● **RAW DATA**

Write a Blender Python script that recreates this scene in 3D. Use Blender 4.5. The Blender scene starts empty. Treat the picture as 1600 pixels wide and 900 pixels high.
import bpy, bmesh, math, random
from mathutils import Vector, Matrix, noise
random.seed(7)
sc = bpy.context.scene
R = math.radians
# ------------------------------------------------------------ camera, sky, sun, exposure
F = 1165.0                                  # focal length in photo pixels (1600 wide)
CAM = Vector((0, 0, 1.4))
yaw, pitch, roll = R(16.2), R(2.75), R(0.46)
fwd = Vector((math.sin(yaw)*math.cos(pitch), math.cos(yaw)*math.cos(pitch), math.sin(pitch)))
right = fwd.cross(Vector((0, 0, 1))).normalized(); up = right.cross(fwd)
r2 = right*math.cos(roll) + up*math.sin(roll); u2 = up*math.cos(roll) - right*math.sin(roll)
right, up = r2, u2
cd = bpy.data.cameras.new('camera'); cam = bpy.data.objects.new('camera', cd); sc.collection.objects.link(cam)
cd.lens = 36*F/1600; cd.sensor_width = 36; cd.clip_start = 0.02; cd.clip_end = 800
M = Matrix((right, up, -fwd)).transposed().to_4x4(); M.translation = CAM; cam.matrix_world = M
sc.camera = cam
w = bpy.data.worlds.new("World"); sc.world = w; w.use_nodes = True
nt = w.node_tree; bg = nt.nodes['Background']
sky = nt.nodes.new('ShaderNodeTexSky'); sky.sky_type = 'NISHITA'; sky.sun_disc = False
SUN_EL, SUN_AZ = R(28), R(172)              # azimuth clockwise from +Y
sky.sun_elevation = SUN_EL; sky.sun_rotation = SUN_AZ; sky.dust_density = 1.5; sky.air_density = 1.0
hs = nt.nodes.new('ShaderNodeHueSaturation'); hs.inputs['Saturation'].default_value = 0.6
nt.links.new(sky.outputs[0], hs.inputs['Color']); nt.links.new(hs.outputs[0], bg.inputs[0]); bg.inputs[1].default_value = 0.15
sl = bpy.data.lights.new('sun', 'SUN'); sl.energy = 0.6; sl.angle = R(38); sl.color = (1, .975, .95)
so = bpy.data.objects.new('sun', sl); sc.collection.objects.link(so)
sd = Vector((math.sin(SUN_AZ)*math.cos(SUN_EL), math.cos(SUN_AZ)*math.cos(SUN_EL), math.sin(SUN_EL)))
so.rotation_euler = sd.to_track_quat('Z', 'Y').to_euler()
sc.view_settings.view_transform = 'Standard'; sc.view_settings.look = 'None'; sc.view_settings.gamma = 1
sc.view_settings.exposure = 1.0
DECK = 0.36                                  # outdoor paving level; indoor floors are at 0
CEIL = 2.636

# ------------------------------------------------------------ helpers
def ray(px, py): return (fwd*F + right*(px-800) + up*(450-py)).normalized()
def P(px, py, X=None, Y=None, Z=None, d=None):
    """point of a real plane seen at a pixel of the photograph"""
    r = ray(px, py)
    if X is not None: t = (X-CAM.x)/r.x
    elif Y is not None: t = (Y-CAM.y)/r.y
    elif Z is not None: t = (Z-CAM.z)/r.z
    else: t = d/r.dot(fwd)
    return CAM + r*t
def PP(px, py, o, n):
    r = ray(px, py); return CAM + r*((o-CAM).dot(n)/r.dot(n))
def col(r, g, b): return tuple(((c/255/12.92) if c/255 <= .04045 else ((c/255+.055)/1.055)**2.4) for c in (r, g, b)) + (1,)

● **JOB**
Reproduce all of the data exactly as given.

● **PROBLEM SOLUTION**
Write a Blender Python script that recreates this scene in 3D. Use Blender 4.5. The Blender scene starts empty. Treat the picture as 1600 pixels wide and 900 pixels high.
import bpy, bmesh, math, random
from mathutils import Vector, Matrix, noise
random.seed(7)
sc = bpy.context.scene
R = math.radians
# ------------------------------------------------------------ camera, sky, sun, exposure
F = 1165.0                                  # focal length in photo pixels (1600 wide)
CAM = Vector((0, 0, 1.4))
yaw, pitch, roll = R(16.2), R(2.75), R(0.46)
fwd = Vector((math.sin(yaw)*math.cos(pitch), math.cos(yaw)*math.cos(pitch), math.sin(pitch)))
right = fwd.cross(Vector((0, 0, 1))).normalized(); up = right.cross(fwd)
r2 = right*math.cos(roll) + up*math.sin(roll); u2 = up*math.cos(roll) - right*math.sin(roll)
right, up = r2, u2
cd = bpy.data.cameras.new('camera'); cam = bpy.data.objects.new('camera', cd); sc.collection.objects.link(cam)
cd.lens = 36*F/1600; cd.sensor_width = 36; cd.clip_start = 0.02; cd.clip_end = 800
M = Matrix((right, up, -fwd)).transposed().to_4x4(); M.translation = CAM; cam.matrix_world = M
sc.camera = cam
w = bpy.data.worlds.new("World"); sc.world = w; w.use_nodes = True
nt = w.node_tree; bg = nt.nodes['Background']
sky = nt.nodes.new('ShaderNodeTexSky'); sky.sky_type = 'NISHITA'; sky.sun_disc = False
SUN_EL, SUN_AZ = R(28), R(172)              # azimuth clockwise from +Y
sky.sun_elevation = SUN_EL; sky.sun_rotation = SUN_AZ; sky.dust_density = 1.5; sky.air_density = 1.0
hs = nt.nodes.new('ShaderNodeHueSaturation'); hs.inputs['Saturation'].default_value = 0.6
nt.links.new(sky.outputs[0], hs.inputs['Color']); nt.links.new(hs.outputs[0], bg.inputs[0]); bg.inputs[1].default_value = 0.15
sl = bpy.data.lights.new('sun', 'SUN'); sl.energy = 0.6; sl.angle = R(38); sl.color = (1, .975, .95)
so = bpy.data.objects.new('sun', sl); sc.collection.objects.link(so)
sd = Vector((math.sin(SUN_AZ)*math.cos(SUN_EL), math.cos(SUN_AZ)*math.cos(SUN_EL), math.sin(SUN_EL)))
so.rotation_euler = sd.to_track_quat('Z', 'Y').to_euler()
sc.view_settings.view_transform = 'Standard'; sc.view_settings.look = 'None'; sc.view_settings.gamma = 1
sc.view_settings.exposure = 1.0
DECK = 0.36                                  # outdoor paving level; indoor floors are at 0
CEIL = 2.636

# ------------------------------------------------------------ helpers
def ray(px, py): return (fwd*F + right*(px-800) + up*(450-py)).normalized()
def P(px, py, X=None, Y=None, Z=None, d=None):
    """point of a real plane seen at a pixel of the photograph"""
    r = ray(px, py)
    if X is not None: t = (X-CAM.x)/r.x
    elif Y is not None: t = (Y-CAM.y)/r.y
    elif Z is not None: t = (Z-CAM.z)/r.z
    else: t = d/r.dot(fwd)
    return CAM + r*t
def PP(px, py, o, n):
    r = ray(px, py); return CAM + r*((o-CAM).dot(n)/r.dot(n))
def col(r, g, b): return tuple(((c/255/12.92) if c/255 <= .04045 else ((c/255+.055)/1.055)**2.4) for c in (r, g, b)) + (1,)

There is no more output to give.